+++ Records to process

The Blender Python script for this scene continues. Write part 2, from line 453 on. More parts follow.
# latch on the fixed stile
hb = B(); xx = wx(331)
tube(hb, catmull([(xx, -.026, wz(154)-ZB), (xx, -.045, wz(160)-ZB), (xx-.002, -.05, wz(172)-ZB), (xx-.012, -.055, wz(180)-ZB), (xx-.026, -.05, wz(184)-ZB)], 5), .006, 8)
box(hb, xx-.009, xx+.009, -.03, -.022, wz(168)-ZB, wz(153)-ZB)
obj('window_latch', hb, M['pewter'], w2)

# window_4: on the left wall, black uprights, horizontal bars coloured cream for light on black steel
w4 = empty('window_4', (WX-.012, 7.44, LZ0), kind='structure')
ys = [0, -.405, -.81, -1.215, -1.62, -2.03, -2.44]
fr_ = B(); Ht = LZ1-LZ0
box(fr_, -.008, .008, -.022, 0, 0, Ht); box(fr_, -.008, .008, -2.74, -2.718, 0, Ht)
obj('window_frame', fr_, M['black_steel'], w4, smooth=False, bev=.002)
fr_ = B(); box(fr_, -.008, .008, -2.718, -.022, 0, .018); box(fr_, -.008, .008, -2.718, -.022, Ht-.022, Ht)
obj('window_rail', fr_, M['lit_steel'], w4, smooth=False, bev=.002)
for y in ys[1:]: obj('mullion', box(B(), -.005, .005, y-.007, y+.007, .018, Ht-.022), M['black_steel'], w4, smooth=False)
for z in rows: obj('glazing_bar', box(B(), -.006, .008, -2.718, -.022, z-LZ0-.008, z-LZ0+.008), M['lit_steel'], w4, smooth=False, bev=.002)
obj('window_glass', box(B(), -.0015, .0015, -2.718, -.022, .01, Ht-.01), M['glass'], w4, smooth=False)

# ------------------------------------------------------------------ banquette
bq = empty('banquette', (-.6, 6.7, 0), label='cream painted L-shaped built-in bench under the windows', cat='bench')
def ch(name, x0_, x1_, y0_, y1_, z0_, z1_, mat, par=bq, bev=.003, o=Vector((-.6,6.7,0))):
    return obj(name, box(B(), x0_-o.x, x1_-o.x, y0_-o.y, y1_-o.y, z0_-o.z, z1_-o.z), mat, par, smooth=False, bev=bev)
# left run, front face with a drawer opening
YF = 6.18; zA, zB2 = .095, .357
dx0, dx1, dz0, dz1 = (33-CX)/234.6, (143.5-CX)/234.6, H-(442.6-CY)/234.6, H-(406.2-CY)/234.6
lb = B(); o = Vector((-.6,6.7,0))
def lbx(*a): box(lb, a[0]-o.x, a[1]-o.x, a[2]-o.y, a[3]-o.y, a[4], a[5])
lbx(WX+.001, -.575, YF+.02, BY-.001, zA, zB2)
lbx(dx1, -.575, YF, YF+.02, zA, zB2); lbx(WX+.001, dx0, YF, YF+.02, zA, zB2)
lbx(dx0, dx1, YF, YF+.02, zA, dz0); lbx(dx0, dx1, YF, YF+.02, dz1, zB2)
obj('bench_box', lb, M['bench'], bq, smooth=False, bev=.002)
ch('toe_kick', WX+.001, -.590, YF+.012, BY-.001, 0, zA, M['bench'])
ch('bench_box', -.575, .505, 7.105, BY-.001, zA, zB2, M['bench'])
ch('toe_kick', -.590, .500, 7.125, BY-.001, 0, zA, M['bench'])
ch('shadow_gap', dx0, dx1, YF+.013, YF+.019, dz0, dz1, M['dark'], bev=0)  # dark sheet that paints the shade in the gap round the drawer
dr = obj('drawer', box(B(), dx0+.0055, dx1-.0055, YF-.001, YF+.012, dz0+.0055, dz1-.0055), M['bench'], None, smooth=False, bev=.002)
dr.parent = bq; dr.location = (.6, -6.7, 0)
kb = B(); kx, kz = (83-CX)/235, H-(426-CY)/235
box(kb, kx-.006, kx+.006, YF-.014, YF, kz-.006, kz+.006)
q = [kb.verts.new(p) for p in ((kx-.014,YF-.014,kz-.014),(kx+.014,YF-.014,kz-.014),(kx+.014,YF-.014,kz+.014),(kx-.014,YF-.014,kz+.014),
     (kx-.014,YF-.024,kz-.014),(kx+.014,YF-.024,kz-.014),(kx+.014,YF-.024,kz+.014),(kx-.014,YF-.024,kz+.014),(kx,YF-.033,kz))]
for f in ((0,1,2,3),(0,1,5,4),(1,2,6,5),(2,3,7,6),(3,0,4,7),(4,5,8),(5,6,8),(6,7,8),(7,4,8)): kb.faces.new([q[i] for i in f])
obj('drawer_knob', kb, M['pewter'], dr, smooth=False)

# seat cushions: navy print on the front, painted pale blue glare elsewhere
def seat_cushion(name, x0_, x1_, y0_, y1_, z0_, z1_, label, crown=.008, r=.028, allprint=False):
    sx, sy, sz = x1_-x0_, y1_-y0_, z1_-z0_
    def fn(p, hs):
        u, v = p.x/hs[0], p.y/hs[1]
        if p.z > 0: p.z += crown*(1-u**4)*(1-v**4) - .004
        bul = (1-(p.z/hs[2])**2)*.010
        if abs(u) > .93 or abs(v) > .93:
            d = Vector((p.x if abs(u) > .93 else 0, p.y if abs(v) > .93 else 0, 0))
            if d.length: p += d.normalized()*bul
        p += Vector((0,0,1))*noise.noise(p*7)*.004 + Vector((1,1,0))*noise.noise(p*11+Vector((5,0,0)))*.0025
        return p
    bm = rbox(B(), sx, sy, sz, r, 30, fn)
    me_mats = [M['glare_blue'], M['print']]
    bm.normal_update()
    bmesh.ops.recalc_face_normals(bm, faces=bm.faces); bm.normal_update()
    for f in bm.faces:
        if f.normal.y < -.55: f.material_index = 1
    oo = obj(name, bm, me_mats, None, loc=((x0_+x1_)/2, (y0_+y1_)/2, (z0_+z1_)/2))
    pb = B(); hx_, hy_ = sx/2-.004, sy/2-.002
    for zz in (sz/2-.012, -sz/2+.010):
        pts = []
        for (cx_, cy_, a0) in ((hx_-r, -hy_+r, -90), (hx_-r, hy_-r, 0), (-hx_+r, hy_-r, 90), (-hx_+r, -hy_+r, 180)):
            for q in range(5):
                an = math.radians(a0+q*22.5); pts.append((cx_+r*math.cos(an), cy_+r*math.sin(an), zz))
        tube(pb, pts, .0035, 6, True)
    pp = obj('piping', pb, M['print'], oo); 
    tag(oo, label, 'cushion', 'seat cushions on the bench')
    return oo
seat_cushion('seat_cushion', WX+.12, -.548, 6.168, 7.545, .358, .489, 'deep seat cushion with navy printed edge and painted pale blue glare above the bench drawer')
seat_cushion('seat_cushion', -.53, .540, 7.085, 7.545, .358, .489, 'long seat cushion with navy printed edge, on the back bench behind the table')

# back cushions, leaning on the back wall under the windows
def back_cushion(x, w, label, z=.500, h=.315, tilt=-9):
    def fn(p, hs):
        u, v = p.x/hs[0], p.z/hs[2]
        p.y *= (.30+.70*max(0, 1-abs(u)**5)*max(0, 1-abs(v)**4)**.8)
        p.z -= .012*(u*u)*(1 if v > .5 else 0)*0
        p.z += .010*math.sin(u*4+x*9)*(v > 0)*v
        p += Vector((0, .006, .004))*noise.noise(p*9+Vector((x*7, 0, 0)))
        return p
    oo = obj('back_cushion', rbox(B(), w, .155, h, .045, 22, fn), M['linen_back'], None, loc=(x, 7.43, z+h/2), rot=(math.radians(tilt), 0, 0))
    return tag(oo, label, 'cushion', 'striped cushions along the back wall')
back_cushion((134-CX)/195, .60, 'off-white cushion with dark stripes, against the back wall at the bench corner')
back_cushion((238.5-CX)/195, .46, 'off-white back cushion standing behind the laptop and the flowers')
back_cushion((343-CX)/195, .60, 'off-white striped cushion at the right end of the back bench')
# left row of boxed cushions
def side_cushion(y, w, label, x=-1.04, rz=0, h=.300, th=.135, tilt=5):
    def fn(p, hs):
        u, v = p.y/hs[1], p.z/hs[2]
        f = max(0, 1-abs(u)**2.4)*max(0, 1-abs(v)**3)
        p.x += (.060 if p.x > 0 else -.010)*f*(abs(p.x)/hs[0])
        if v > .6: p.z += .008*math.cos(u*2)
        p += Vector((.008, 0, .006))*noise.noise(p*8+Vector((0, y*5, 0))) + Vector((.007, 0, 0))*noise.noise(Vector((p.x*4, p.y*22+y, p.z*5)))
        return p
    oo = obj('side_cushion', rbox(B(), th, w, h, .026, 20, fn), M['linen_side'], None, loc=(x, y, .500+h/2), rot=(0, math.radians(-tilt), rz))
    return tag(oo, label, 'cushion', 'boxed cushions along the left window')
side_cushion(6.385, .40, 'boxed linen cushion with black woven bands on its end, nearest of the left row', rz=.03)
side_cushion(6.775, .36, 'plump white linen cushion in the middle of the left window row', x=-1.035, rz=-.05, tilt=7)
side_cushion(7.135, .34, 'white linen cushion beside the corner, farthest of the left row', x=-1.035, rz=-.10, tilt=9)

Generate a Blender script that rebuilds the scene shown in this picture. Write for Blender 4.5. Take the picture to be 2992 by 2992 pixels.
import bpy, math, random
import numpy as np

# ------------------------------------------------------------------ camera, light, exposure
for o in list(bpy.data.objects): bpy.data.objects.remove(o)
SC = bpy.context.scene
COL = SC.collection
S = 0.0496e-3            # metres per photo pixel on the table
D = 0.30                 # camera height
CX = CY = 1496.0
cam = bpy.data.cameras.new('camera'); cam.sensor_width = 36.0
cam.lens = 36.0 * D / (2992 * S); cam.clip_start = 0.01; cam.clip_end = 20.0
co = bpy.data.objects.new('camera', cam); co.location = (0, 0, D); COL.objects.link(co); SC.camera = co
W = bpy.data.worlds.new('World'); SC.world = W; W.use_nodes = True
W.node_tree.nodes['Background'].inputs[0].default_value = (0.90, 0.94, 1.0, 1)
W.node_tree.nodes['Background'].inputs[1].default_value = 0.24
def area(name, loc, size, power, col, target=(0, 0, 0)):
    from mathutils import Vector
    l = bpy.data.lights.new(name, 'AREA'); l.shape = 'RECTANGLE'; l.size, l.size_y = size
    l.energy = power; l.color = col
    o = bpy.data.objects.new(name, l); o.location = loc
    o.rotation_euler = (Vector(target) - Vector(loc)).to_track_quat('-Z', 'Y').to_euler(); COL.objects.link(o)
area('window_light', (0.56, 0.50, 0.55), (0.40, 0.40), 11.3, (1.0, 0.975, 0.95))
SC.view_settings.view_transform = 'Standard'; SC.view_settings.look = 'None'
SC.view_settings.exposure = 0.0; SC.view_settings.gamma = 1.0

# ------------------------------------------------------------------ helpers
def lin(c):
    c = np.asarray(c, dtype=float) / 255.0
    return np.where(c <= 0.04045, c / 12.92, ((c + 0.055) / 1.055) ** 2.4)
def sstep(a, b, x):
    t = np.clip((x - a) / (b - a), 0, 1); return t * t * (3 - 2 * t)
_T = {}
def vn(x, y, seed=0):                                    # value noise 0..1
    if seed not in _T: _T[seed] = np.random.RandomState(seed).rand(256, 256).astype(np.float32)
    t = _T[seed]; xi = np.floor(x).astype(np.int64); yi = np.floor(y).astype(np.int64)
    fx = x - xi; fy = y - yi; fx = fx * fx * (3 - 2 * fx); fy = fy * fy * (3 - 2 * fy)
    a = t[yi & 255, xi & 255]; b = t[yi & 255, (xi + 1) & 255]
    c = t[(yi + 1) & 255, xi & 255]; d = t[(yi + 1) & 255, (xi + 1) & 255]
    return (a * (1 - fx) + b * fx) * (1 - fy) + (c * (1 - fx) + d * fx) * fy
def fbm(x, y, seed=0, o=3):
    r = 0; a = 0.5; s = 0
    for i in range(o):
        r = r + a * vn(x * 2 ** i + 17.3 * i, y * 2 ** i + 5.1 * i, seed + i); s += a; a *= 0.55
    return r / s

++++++

• [To be done] All lines in the listing above from the line containing "Generate a Blender" to the line containing "import numpy as np", inclusive, should be retyped exactly; no other lines should appear.

• [Answer to the exercise]
Generate a Blender script that rebuilds the scene shown in this picture. Write for Blender 4.5. Take the picture to be 2992 by 2992 pixels.
import bpy, math, random
import numpy as np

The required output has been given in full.